**EXERCISE AIM**
From the listing below, output the lines between the one with "Recreate this scene as a Blender Python (bpy) script. The" and the one with "SC.view_settings.use_curve_mapping = False", including those two, and nothing else. Pictures are not copied.

[Scene script records]
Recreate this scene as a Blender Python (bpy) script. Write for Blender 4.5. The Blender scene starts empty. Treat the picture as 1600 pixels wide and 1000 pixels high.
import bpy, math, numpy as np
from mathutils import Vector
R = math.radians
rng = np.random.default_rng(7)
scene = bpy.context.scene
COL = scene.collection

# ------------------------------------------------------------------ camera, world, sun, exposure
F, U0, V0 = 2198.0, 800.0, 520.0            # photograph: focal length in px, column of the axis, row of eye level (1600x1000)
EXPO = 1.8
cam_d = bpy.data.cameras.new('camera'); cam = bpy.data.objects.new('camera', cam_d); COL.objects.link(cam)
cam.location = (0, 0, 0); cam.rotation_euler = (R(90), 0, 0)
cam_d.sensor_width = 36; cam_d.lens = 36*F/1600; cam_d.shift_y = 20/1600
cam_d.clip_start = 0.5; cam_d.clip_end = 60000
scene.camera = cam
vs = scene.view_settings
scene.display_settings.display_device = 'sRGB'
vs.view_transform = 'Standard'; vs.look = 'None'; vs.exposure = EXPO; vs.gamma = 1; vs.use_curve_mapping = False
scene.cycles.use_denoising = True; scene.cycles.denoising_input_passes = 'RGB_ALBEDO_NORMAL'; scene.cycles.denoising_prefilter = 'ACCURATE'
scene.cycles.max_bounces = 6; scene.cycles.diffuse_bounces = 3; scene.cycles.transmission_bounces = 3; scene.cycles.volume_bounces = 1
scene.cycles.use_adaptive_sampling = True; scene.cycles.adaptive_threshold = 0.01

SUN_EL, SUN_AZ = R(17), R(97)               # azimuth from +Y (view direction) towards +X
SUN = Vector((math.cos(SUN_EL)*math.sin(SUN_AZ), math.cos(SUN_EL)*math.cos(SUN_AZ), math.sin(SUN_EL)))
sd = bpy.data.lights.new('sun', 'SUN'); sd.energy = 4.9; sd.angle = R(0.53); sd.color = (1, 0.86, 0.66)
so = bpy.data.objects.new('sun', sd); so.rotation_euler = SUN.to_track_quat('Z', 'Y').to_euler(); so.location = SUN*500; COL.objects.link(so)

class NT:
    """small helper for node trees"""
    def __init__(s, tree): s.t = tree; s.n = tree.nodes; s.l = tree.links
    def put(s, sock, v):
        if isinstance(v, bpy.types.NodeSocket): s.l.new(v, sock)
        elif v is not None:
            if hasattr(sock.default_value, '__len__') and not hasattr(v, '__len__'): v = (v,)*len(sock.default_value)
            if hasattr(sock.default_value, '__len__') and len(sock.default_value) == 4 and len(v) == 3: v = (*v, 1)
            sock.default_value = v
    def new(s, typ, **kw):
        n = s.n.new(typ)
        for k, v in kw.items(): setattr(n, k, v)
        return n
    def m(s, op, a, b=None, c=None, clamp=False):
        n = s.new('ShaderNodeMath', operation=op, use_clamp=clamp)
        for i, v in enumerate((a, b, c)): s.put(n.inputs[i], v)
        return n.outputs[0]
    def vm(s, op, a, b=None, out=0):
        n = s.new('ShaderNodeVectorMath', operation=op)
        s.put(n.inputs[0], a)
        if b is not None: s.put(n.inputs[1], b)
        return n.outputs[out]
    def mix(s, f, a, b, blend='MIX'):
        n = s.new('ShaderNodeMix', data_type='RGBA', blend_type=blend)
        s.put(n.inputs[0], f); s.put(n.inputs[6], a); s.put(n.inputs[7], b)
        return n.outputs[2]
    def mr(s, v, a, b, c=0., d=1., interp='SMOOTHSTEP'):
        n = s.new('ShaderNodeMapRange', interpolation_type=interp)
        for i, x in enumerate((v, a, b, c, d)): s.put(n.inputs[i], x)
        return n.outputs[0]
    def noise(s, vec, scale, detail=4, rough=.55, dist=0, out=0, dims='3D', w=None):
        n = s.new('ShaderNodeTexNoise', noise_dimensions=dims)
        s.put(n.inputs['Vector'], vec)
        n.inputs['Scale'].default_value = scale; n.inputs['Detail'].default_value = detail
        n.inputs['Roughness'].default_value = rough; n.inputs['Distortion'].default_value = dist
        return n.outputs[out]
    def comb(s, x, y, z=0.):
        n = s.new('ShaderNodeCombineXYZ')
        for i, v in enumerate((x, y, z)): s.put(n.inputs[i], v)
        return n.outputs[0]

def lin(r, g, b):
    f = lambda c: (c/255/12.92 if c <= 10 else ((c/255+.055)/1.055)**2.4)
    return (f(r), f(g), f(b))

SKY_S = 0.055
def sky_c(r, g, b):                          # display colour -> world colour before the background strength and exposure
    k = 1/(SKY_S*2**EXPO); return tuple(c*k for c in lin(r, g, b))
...
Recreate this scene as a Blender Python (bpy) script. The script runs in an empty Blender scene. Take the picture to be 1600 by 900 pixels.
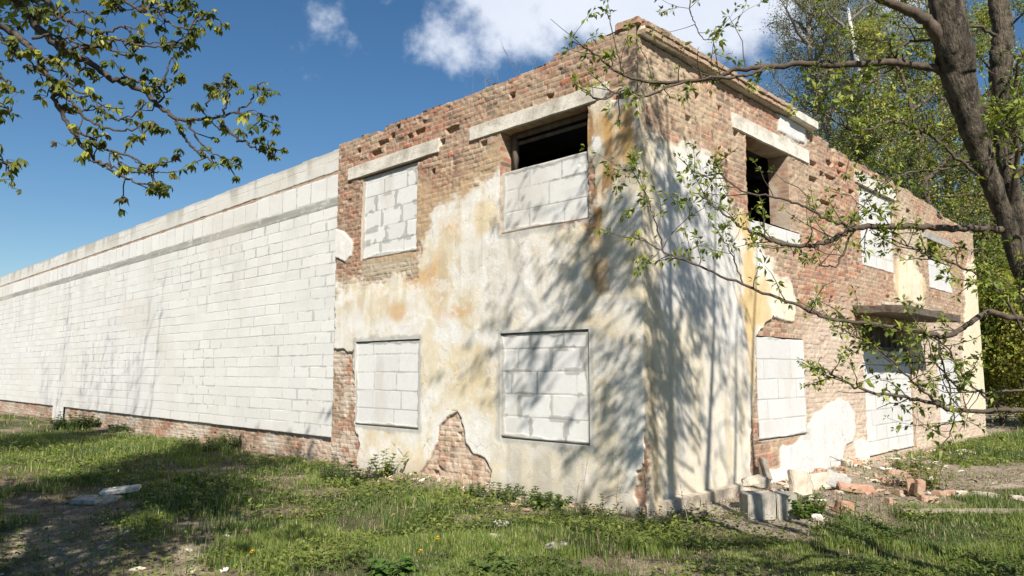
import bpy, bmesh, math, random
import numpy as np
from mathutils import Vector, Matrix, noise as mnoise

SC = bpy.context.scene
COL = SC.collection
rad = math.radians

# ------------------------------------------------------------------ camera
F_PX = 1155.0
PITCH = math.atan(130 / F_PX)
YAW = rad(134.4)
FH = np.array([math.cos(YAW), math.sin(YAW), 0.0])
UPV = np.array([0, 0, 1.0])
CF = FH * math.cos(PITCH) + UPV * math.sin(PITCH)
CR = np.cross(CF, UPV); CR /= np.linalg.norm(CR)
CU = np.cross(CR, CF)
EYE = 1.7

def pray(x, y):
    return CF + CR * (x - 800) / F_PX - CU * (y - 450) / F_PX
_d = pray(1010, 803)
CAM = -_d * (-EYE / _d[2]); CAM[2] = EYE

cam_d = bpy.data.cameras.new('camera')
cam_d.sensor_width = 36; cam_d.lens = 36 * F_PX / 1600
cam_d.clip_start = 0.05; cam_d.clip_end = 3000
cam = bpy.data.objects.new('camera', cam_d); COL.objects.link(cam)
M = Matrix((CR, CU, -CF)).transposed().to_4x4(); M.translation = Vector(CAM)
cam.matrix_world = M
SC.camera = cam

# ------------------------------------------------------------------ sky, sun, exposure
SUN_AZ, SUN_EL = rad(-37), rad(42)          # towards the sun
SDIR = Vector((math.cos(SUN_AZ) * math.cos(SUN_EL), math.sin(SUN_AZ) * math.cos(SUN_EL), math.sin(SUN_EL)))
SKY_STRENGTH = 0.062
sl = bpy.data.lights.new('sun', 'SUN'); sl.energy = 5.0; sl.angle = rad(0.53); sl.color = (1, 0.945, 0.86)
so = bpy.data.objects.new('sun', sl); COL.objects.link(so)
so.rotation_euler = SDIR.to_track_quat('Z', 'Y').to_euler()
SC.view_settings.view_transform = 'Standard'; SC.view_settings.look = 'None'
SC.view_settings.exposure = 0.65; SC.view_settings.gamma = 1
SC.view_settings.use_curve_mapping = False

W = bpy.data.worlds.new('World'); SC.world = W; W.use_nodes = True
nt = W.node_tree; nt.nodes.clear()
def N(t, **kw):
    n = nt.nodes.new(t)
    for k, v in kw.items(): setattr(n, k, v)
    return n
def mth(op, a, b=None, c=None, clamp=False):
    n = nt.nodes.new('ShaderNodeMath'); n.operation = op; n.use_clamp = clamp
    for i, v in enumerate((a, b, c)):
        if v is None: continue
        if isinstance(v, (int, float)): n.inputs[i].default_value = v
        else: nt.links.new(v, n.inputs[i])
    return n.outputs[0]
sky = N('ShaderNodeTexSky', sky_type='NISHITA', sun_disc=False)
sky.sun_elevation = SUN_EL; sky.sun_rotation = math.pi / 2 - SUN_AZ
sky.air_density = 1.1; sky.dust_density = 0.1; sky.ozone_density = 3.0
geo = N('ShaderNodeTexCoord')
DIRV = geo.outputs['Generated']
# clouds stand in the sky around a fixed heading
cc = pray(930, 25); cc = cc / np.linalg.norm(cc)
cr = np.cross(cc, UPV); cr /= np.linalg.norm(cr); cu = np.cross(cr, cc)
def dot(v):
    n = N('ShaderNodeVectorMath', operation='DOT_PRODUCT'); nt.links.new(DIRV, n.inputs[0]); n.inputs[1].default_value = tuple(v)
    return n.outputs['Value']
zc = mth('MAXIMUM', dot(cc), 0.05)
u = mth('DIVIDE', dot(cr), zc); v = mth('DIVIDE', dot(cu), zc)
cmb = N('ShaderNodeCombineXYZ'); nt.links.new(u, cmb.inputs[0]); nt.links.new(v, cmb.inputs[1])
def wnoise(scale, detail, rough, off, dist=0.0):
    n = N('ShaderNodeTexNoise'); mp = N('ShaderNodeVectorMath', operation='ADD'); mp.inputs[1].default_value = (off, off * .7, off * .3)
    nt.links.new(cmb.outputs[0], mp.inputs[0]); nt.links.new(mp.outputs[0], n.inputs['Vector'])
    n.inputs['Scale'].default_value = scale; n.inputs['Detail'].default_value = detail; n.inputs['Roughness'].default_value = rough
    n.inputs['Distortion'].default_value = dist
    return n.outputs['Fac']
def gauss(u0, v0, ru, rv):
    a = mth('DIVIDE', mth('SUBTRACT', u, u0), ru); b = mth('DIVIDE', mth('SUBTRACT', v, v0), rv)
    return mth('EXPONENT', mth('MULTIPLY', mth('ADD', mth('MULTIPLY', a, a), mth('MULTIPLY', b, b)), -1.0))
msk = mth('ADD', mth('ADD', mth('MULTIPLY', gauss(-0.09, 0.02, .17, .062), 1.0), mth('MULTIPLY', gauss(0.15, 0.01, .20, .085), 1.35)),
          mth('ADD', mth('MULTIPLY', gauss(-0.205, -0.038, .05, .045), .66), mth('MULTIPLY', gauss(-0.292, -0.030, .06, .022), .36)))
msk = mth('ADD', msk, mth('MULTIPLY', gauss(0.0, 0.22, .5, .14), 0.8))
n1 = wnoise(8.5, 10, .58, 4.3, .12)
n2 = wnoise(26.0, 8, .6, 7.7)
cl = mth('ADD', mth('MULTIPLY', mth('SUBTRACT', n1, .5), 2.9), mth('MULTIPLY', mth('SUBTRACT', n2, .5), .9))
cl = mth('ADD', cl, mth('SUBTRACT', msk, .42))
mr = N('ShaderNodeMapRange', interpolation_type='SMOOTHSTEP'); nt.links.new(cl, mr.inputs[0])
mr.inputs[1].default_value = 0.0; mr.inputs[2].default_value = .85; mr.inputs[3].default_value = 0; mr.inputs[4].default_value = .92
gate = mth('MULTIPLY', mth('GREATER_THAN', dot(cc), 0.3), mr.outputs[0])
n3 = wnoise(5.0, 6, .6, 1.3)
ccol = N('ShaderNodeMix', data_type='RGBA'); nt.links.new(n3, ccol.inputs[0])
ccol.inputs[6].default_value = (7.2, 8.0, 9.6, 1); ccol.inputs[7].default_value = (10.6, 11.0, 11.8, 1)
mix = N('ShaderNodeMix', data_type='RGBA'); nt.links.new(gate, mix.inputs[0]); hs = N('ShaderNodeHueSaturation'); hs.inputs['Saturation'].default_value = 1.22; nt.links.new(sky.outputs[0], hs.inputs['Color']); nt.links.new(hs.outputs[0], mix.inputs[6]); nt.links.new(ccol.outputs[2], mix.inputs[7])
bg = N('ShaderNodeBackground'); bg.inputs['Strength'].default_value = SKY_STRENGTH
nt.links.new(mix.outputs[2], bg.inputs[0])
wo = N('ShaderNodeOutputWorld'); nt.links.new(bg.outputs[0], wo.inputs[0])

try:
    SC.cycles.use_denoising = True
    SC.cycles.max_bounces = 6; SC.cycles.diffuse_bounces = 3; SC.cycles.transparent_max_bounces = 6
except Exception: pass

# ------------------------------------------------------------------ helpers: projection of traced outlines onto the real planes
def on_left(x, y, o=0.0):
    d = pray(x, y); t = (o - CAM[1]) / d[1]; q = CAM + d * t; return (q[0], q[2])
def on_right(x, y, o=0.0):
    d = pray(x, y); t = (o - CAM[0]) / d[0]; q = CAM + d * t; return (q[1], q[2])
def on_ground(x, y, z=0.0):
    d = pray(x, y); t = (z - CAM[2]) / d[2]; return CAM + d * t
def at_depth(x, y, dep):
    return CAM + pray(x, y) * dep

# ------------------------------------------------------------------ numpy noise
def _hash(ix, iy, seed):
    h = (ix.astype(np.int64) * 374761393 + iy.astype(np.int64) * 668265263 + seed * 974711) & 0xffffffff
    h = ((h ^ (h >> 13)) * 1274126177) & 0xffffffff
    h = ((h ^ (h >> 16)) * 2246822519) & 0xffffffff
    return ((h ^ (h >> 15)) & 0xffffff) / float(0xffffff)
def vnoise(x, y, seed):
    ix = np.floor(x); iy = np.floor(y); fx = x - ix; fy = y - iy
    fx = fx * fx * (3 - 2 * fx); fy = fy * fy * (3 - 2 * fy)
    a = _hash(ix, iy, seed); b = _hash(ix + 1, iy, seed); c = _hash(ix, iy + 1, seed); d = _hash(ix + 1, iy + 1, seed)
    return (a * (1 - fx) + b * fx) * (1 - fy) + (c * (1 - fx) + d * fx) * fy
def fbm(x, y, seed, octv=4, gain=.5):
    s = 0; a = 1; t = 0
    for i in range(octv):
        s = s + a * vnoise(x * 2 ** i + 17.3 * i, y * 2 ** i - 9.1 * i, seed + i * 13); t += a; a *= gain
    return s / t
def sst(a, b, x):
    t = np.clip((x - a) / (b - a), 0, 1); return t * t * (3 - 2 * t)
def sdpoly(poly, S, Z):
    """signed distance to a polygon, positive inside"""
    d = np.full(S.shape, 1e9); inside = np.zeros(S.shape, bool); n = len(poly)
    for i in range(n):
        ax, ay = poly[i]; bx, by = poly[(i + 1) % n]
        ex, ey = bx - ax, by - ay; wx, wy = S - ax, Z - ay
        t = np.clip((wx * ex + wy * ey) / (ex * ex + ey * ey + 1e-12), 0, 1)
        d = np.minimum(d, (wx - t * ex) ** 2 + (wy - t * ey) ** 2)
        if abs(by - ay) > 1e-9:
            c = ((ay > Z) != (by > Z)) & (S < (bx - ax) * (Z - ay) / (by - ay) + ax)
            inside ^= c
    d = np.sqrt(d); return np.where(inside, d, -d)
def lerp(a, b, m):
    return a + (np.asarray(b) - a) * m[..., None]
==
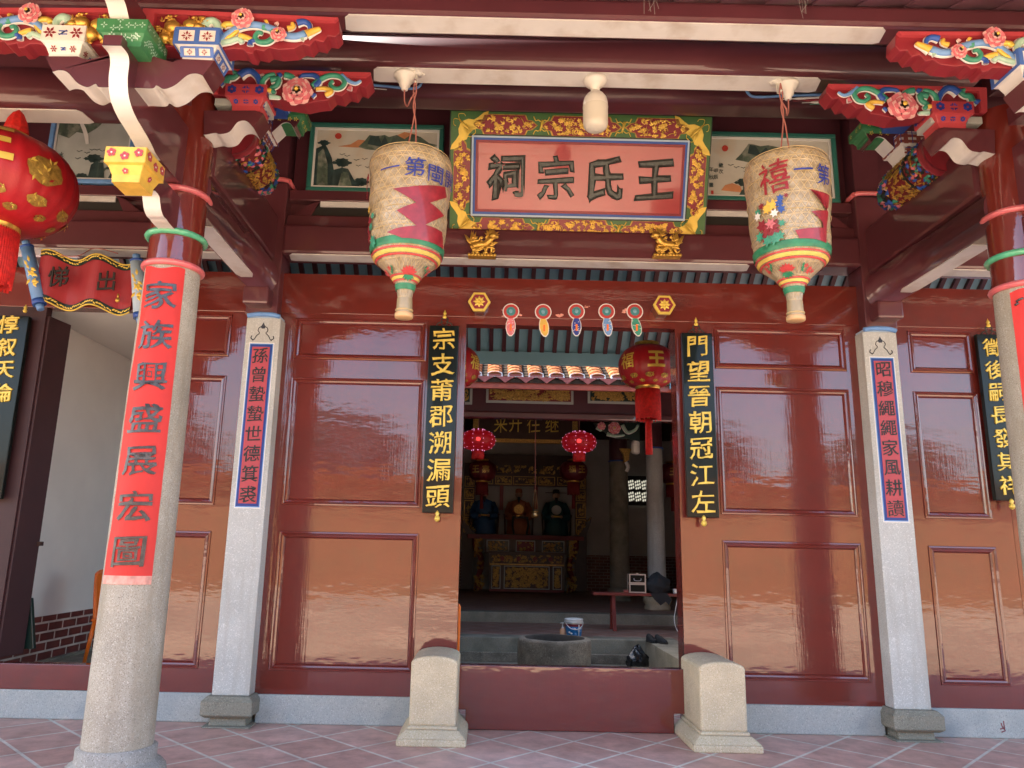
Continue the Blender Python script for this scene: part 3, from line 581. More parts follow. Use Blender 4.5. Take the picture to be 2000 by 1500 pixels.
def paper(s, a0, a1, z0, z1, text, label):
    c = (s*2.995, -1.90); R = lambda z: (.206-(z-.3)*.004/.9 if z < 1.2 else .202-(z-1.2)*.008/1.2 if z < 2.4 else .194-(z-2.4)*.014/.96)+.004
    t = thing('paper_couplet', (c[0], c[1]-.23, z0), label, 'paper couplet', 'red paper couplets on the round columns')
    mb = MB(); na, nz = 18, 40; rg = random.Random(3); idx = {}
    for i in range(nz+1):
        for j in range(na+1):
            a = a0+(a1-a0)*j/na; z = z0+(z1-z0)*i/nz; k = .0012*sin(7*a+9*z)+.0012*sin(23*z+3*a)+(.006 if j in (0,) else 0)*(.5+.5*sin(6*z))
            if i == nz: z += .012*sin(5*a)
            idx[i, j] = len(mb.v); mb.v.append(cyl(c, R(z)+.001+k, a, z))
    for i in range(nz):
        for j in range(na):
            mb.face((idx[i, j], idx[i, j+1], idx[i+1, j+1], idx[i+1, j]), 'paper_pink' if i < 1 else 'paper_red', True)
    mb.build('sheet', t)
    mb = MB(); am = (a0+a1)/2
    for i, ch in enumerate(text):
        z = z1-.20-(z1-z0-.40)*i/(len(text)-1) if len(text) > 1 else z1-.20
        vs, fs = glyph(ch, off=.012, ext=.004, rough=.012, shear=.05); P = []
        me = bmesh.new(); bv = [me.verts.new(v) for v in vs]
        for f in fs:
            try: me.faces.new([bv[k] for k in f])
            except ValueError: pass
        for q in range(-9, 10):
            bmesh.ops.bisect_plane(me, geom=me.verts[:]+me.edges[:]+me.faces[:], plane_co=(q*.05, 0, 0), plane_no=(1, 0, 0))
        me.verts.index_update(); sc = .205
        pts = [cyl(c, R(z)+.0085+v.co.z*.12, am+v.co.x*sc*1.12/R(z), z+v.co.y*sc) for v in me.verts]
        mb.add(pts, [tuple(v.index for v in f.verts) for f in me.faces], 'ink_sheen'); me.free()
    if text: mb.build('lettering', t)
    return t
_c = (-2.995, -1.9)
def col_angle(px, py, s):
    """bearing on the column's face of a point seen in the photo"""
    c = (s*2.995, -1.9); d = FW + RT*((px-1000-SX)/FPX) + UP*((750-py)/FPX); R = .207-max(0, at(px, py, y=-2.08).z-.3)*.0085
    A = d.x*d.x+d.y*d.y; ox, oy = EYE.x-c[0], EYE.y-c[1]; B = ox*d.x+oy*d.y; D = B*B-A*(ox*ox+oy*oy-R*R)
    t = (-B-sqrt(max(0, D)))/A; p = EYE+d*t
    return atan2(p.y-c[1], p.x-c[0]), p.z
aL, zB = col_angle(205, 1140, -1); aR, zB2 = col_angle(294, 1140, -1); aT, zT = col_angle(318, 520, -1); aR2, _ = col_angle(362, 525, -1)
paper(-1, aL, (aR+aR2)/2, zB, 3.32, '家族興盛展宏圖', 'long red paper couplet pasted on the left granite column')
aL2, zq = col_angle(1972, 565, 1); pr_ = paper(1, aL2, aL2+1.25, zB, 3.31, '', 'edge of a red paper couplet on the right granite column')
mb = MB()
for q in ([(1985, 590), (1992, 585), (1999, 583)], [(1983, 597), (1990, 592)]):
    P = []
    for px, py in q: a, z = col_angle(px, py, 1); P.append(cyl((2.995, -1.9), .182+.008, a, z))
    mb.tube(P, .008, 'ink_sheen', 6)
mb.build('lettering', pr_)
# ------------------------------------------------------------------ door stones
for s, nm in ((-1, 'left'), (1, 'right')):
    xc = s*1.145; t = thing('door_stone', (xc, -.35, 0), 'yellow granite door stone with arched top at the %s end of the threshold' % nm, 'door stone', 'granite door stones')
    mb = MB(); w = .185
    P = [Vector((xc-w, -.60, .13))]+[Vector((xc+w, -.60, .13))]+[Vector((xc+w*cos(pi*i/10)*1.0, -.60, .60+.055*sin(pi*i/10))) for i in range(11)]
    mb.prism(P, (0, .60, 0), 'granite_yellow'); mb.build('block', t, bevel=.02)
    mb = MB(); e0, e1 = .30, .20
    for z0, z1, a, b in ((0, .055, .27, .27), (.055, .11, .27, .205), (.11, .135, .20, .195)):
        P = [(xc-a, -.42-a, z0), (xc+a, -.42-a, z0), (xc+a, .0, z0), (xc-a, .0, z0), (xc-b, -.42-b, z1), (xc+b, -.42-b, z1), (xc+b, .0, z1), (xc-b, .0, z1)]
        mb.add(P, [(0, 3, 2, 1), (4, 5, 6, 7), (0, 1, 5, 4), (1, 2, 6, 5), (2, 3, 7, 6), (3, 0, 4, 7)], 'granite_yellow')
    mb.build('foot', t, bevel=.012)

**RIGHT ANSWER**
Recreate this scene as a Blender Python (bpy) script. The script runs in an empty Blender scene. Take the picture to be 1600 by 900 pixels.
import bpy, bmesh, math, random
import numpy as np
from mathutils import Vector, Matrix, noise as mnoise

SC = bpy.context.scene
COL = SC.collection
rad = math.radians

# ------------------------------------------------------------------ camera
F_PX = 1155.0
PITCH = math.atan(130 / F_PX)
YAW = rad(134.4)
FH = np.array([math.cos(YAW), math.sin(YAW), 0.0])
UPV = np.array([0, 0, 1.0])
CF = FH * math.cos(PITCH) + UPV * math.sin(PITCH)
CR = np.cross(CF, UPV); CR /= np.linalg.norm(CR)
CU = np.cross(CR, CF)
EYE = 1.7

def pray(x, y):
    return CF + CR * (x - 800) / F_PX - CU * (y - 450) / F_PX
_d = pray(1010, 803)
CAM = -_d * (-EYE / _d[2]); CAM[2] = EYE

cam_d = bpy.data.cameras.new('camera')
cam_d.sensor_width = 36; cam_d.lens = 36 * F_PX / 1600
cam_d.clip_start = 0.05; cam_d.clip_end = 3000
cam = bpy.data.objects.new('camera', cam_d); COL.objects.link(cam)
M = Matrix((CR, CU, -CF)).transposed().to_4x4(); M.translation = Vector(CAM)
cam.matrix_world = M
SC.camera = cam

# ------------------------------------------------------------------ sky, sun, exposure
SUN_AZ, SUN_EL = rad(-37), rad(42)          # towards the sun
SDIR = Vector((math.cos(SUN_AZ) * math.cos(SUN_EL), math.sin(SUN_AZ) * math.cos(SUN_EL), math.sin(SUN_EL)))
SKY_STRENGTH = 0.062
sl = bpy.data.lights.new('sun', 'SUN'); sl.energy = 5.0; sl.angle = rad(0.53); sl.color = (1, 0.945, 0.86)
so = bpy.data.objects.new('sun', sl); COL.objects.link(so)
so.rotation_euler = SDIR.to_track_quat('Z', 'Y').to_euler()
SC.view_settings.view_transform = 'Standard'; SC.view_settings.look = 'None'
SC.view_settings.exposure = 0.65; SC.view_settings.gamma = 1
SC.view_settings.use_curve_mapping = False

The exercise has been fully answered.